Rap Genius for Terms of Service Agreements
Abstract
How many of you read the Terms of Service (ToS) and Terms and Conditions (T&Cs) when you sign up for a new website, application, or purchase a new device? Yeah, me neither. Consider the tremendous amount of unfettered power and license we give in those agreements. Don’t get me wrong, I support open markets and I believe companies deserve to be compensated for their efforts. I need and use data for my own projects. But I don’t design the majority of my revenue models around it. A sustainable business is essential to provide the products and services that I use and love. At the same time, companies are asking for access and information that has become increasingly overreaching.

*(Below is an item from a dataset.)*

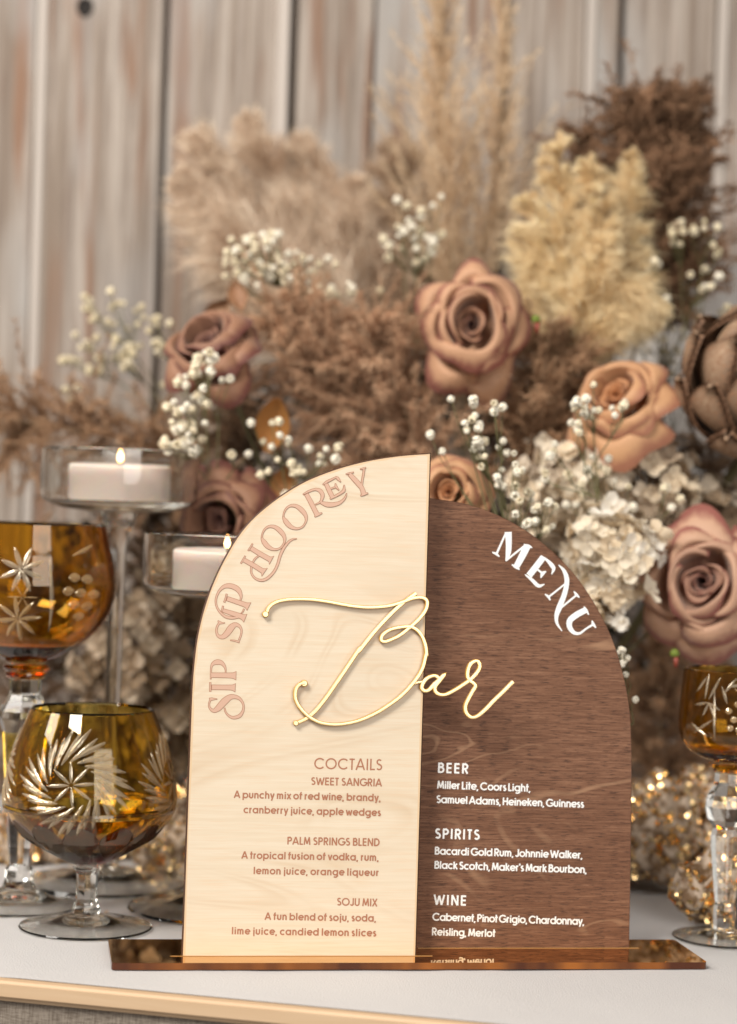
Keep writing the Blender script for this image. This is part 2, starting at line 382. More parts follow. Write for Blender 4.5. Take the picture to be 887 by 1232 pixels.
def panel(name, outline_px, o0, matf, thick, label):
    pts = [to_panel(x, y, o0) for x, y in outline_px]
    pts = [(x, (-0.002 if (y < 0.006) else y)) for x, y in pts]
    k = len(pts); V = []; F = []; FM = []
    bev = 0.0008 if matf is M['light'] else 0.0003
    # inset front loop for a charred arris
    P = [Vector((x, y)) for x, y in pts]; ins = []
    for i in range(k):
        a = (P[i] - P[i - 1]).normalized(); b = (P[(i + 1) % k] - P[i]).normalized(); t = (a + b).normalized() if (a + b).length > 1e-4 else a
        nn = Vector((-t.y, t.x)); sc = 1 / max(0.5, nn.dot(Vector((-a.y, a.x)))); ins.append(P[i] + nn * bev * sc)
    area = sum(P[i].x * P[(i + 1) % k].y - P[(i + 1) % k].x * P[i].y for i in range(k))
    if area < 0: ins = [P[i] * 2 - ins[i] for i in range(k)]
    V += [(p.x, 0.0, p.y) for p in ins] + [(p.x, bev, p.y) for p in P] + [(p.x, thick, p.y) for p in P]
    sc_ = [ins[i] + (ins[i] - P[i]) * (1.3 + 0.5 * math.sin(i * 1.7)) for i in range(k)]; V += [(p.x, 0.0, p.y) for p in sc_]
    F.append(tuple(range(3 * k, 4 * k))); FM.append(0)
    for i in range(k): j = (i + 1) % k; F.append((i, j, j + 3 * k, i + 3 * k)); FM.append(2)
    F.append(tuple(range(2 * k, 3 * k))); FM.append(0)
    for i in range(k):
        j = (i + 1) % k; F.append((i, j, j + k, i + k)); FM.append(1); F.append((i + k, j + k, j + 2 * k, i + 2 * k)); FM.append(1)
    me = mesh_from(name, V, F, [matf, M['burnt'], M['scorch'] if matf is M['light'] else matf], False, FM)
    bm = bmesh.new(); bm.from_mesh(me); bmesh.ops.recalc_face_normals(bm, faces=bm.faces); bm.to_mesh(me); bm.free()
    o = obj(name, me, sign, label); o.rotation_euler = (-LEAN, 0, 0)
    if o0 is O_R: o.location = offR
    return o
arcL = [(519, 544.5), (480, 547.5), (440, 554), (400, 565), (360, 582), (320, 609), (290, 639), (265, 681), (248, 722), (237, 765), (231.5, 810), (229.3, 850)]
arcL = [(p[0], p[1]) for p in cr(arcL, 5)]
outL = [(501, 1154)] + [(519, 544.5)] + arcL[1:] + [(226.5, 930), (224, 1000), (221.5, 1070), (218.5, 1154)]
arcR = [(508, 597), (519, 599.5), (560, 606), (600, 620), (640, 643), (680, 678), (710, 717), (735, 764), (750, 811), (758, 856), (760.3, 905)]
arcR = [(p[0], p[1]) for p in cr(arcR, 5)]
outR = [(496, 1147)] + arcR + [(760, 980), (758.8, 1060), (757, 1147)]
panL = panel('light_panel', outL, O, M['light'], 0.004, 'pale maple panel with the cocktail list')
panR = panel('dark_panel', outR, O_R, M['dark'], 0.004, 'brown stained panel with the beer, spirits and wine list')

# base plate with chamfered corners
b1 = on_z(134.5, 1159, PT) - O; b2 = on_z(851, 1157.5, PT) - O
yf = 0.5 * (b1.dot(ey) + b2.dot(ey)); xl, xr = b1.dot(ex), b2.dot(ex); yb = yf + 0.066
def rrect(x0, x1, y0, y1, r, n=5):
    pts = []
    for cx, cy, a0 in ((x1 - r, y0 + r, -90), (x1 - r, y1 - r, 0), (x0 + r, y1 - r, 90), (x0 + r, y0 + r, 180)):
        for k in range(n + 1): a = R(a0 + 90 * k / n); pts.append((cx + r * math.cos(a), cy + r * math.sin(a)))
    return pts
V, F = prism(rrect(xl, xr, yf, yb, 0.003), -PT, 0); k = len(V) // 2
bm = bmesh.new(); me = mesh_from('base', V, F, [M['mirror'], M['acr_edge']], False, [1] + [0] + [1] * k)
bm.from_mesh(me); bmesh.ops.recalc_face_normals(bm, faces=bm.faces); bm.to_mesh(me); bm.free()
base = obj('base', me, sign, 'amber mirrored acrylic base plate')
def slot(x0, x1, y0, y1, par):
    V, F = prism([(x0, y0), (x1, y0), (x1, y1), (x0, y1)], 0.00005, 0.00022)
    obj('slot', mesh_from('slot', V, F, [M['slot']]), par)
sx0 = to_panel(205, 1150, O)[0]; sx1 = to_panel(520, 1150, O)[0]
slot(sx0, sx1, -0.0012, 0.0, base)
rx0 = to_panel(503, 1141, O_R)[0]; rx1 = to_panel(768, 1141, O_R)[0]
slot(rx0, rx1, offR.y - 0.0012, offR.y, base)

# ---- stroke lettering: strokes are pixel polylines with widths, laid onto a panel plane
def ribbon(pts, extra=0.0):
    P = [np.array(p[:2], float) for p in pts]; Wd = [p[2] + extra for p in pts]; n = len(P); Lf = []; Rt = []
    for i in range(n):
        a = P[i] - P[i - 1] if i > 0 else P[1] - P[0]; b = P[i + 1] - P[i] if i < n - 1 else P[-1] - P[-2]
        a = a / (np.linalg.norm(a) + 1e-9); b = b / (np.linalg.norm(b) + 1e-9); t = a + b
        if np.linalg.norm(t) < 0.2: t = a
        t = t / np.linalg.norm(t); nn = np.array([-t[1], t[0]]); sc = 1 / max(0.55, abs(nn @ np.array([-a[1], a[0]])))
        ext = (-t if i == 0 else t if i == n - 1 else t * 0) * extra / 2
        Lf.append(P[i] + nn * Wd[i] / 2 * sc + ext); Rt.append(P[i] - nn * Wd[i] / 2 * sc + ext)
    return Lf, Rt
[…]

Imagine a layperson’s explanation of ToS and T&Cs, accompanied by practical examples of what could be done with such access (for example reselling your information to other parties). Imagine a score card that rates these documents along a standardized set of factors like: data portability, breach penalties, third-party sharing, license for reuse, etc. It’s not that I think it would alter the behavior of the majority of users. It’s that it would hold companies more accountable, and it would alter theirs.
This doesn’t have to be a significant effort. With just 2 o 3 dozen documents, you would have the majority of consumers covered, such is the compression and centralization of the market and infrastructure. It would not take much to drive a tipping point. You can power it with pro bono legal work, as this effort would need highly-qualified and credible sources. Since these documents don’t change daily, this wouldn’t be a huge crowdsourcing effort.
Ideally Suited For
Law firm pro bono programs, law school research projects, and the Electronic Frontier Foundation (EFF).